» EXERCISE GOAL
Set down, please, exactly the lines below that run from the line with "Continue the Blender" to the line with "dark clump of", both lines included.

--- begin SUPPLIED ENTRIES ---

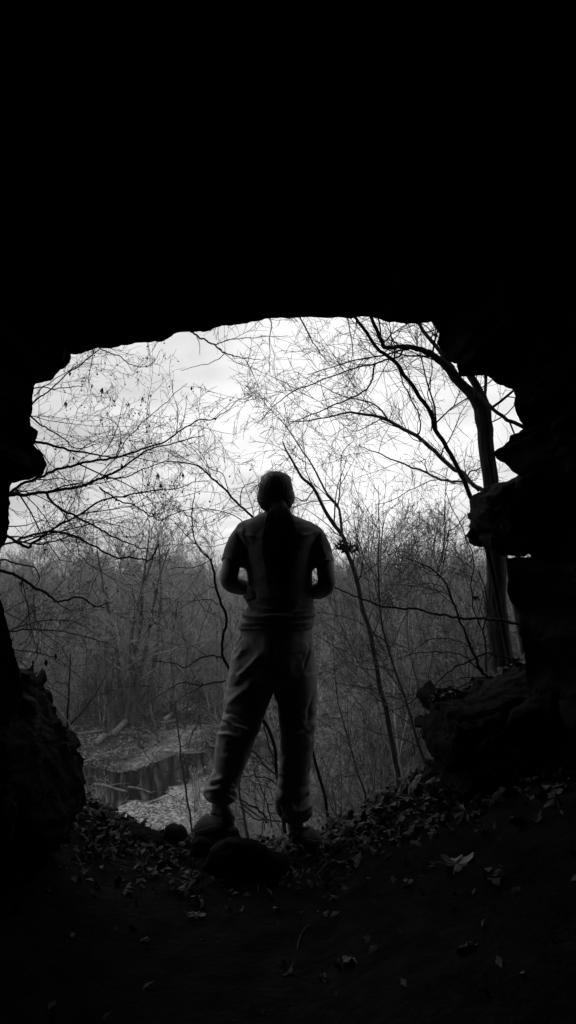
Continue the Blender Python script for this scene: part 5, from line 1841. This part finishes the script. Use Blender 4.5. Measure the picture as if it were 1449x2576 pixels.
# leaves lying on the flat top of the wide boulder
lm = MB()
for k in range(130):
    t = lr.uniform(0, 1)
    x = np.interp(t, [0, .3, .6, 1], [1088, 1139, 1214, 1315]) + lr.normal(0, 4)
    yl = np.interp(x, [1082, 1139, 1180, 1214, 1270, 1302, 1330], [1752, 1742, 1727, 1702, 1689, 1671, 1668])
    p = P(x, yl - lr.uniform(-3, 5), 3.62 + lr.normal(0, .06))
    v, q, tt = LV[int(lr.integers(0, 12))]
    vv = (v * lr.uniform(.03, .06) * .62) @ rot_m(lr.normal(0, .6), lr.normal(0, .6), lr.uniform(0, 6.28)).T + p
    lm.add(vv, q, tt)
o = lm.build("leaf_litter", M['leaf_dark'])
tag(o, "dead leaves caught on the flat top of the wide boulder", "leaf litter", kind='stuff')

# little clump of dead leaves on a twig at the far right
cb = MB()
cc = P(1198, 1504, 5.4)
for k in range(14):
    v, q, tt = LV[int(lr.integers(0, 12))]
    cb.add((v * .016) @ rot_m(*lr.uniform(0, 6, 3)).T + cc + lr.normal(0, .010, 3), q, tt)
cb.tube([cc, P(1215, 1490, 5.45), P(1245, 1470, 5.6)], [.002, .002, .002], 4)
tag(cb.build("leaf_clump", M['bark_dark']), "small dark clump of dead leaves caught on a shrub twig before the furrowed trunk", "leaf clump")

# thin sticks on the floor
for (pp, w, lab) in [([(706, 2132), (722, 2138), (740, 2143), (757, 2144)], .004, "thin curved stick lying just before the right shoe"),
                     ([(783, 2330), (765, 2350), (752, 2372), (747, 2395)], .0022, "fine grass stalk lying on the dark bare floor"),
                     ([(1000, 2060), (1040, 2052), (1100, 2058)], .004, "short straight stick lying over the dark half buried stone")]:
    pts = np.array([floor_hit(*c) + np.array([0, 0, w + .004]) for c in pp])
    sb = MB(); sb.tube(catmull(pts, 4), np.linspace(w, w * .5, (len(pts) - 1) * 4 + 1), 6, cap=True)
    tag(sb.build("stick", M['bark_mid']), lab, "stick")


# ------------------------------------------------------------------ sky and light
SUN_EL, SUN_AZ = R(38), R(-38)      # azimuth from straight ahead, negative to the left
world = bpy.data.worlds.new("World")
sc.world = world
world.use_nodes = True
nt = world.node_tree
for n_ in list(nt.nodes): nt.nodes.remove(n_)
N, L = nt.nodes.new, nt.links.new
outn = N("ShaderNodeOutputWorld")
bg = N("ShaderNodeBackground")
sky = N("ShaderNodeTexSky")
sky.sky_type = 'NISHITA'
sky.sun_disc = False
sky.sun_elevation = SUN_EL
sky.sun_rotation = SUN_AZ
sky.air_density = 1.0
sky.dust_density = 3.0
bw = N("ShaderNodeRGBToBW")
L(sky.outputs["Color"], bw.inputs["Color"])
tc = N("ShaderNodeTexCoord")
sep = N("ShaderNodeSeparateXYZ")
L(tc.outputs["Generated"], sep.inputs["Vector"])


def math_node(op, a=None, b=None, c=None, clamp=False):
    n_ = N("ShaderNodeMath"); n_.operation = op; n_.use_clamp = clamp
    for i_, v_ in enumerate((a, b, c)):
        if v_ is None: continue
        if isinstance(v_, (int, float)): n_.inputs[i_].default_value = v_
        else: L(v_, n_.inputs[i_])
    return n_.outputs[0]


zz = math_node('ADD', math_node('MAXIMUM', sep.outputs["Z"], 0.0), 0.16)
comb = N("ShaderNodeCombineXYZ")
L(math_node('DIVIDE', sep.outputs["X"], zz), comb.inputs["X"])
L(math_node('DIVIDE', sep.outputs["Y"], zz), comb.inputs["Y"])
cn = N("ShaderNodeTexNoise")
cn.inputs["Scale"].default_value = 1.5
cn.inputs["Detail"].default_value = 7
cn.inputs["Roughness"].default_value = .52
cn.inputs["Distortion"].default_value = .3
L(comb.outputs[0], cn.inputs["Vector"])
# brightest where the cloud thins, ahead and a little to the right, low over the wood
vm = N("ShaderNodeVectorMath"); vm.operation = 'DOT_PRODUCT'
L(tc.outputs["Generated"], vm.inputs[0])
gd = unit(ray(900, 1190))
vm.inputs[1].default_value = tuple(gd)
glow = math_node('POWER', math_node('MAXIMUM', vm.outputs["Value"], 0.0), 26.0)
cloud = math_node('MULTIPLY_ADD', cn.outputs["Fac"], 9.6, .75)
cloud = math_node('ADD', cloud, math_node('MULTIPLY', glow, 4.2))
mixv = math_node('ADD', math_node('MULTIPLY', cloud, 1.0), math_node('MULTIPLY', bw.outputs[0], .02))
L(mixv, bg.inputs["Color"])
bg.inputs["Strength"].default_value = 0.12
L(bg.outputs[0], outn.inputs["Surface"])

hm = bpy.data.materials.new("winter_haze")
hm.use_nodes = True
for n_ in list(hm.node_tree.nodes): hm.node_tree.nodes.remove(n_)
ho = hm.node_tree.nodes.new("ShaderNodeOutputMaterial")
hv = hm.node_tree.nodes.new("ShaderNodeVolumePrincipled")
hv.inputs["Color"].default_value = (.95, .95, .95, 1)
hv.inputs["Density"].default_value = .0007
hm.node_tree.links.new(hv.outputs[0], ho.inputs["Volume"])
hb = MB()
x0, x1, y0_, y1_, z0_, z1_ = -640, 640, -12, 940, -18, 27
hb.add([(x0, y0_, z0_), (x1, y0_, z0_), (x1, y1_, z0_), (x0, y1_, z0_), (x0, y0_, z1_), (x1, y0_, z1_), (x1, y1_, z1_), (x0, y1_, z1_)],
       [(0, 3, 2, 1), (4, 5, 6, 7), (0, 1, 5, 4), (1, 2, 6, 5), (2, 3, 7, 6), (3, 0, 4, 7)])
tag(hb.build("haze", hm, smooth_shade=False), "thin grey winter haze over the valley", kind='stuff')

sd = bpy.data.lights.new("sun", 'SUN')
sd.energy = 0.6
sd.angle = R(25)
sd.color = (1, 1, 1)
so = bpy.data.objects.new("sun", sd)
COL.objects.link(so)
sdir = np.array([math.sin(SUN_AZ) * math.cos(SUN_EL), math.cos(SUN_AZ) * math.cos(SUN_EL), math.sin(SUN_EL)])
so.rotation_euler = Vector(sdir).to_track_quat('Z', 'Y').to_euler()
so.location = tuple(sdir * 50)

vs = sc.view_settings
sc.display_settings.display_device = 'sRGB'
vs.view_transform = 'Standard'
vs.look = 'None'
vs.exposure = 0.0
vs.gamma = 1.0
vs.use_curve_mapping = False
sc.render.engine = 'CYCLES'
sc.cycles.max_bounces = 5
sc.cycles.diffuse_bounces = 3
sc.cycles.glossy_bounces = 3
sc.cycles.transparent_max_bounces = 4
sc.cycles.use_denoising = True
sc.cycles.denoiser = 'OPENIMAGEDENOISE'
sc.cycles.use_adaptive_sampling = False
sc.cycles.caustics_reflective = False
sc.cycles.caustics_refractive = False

--- end SUPPLIED ENTRIES ---
--- begin SUPPLIED ENTRIES ---

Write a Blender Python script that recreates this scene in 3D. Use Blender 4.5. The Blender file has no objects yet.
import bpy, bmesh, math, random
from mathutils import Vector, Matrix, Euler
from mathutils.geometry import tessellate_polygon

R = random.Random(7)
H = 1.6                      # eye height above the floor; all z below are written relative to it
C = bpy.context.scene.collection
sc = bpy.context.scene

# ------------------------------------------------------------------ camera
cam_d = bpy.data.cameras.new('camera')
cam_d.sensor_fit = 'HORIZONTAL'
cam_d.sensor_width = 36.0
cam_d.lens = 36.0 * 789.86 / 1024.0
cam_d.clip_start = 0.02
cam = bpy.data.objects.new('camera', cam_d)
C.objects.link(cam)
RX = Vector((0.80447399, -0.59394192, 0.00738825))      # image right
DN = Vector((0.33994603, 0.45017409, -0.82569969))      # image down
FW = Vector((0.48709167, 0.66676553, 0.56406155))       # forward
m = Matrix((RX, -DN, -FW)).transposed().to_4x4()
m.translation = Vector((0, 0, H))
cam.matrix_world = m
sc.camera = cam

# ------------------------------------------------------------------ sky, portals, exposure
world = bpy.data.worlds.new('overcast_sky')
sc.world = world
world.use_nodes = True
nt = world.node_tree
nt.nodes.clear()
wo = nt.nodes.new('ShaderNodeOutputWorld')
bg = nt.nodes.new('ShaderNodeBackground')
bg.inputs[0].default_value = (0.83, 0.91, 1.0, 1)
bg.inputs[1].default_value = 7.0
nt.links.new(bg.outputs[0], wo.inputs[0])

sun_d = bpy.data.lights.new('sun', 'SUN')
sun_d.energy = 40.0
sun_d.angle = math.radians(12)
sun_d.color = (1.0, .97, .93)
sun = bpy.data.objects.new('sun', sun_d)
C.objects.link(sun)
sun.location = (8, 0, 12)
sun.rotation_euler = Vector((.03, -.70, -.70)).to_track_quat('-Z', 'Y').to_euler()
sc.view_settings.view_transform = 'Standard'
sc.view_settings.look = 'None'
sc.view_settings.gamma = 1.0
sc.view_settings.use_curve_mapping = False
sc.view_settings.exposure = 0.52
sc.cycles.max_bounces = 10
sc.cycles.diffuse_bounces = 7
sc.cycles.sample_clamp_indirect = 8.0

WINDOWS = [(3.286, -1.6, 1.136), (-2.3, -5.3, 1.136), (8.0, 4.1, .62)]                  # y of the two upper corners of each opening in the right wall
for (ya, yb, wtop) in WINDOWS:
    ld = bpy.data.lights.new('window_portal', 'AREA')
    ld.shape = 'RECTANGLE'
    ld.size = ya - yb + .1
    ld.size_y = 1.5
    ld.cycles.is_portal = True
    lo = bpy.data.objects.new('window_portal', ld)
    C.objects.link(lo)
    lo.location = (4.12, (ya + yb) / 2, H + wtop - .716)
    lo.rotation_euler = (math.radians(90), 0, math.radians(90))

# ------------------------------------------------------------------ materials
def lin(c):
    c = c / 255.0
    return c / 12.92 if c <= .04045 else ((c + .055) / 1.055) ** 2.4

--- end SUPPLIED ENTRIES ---

» RESULT FOR THIS TASK
Continue the Blender Python script for this scene: part 5, from line 1841. This part finishes the script. Use Blender 4.5. Measure the picture as if it were 1449x2576 pixels.
# leaves lying on the flat top of the wide boulder
lm = MB()
for k in range(130):
    t = lr.uniform(0, 1)
    x = np.interp(t, [0, .3, .6, 1], [1088, 1139, 1214, 1315]) + lr.normal(0, 4)
    yl = np.interp(x, [1082, 1139, 1180, 1214, 1270, 1302, 1330], [1752, 1742, 1727, 1702, 1689, 1671, 1668])
    p = P(x, yl - lr.uniform(-3, 5), 3.62 + lr.normal(0, .06))
    v, q, tt = LV[int(lr.integers(0, 12))]
    vv = (v * lr.uniform(.03, .06) * .62) @ rot_m(lr.normal(0, .6), lr.normal(0, .6), lr.uniform(0, 6.28)).T + p
    lm.add(vv, q, tt)
o = lm.build("leaf_litter", M['leaf_dark'])
tag(o, "dead leaves caught on the flat top of the wide boulder", "leaf litter", kind='stuff')

# little clump of dead leaves on a twig at the far right
cb = MB()
cc = P(1198, 1504, 5.4)
for k in range(14):
    v, q, tt = LV[int(lr.integers(0, 12))]
    cb.add((v * .016) @ rot_m(*lr.uniform(0, 6, 3)).T + cc + lr.normal(0, .010, 3), q, tt)
cb.tube([cc, P(1215, 1490, 5.45), P(1245, 1470, 5.6)], [.002, .002, .002], 4)
tag(cb.build("leaf_clump", M['bark_dark']), "small dark clump of dead leaves caught on a shrub twig before the furrowed trunk", "leaf clump")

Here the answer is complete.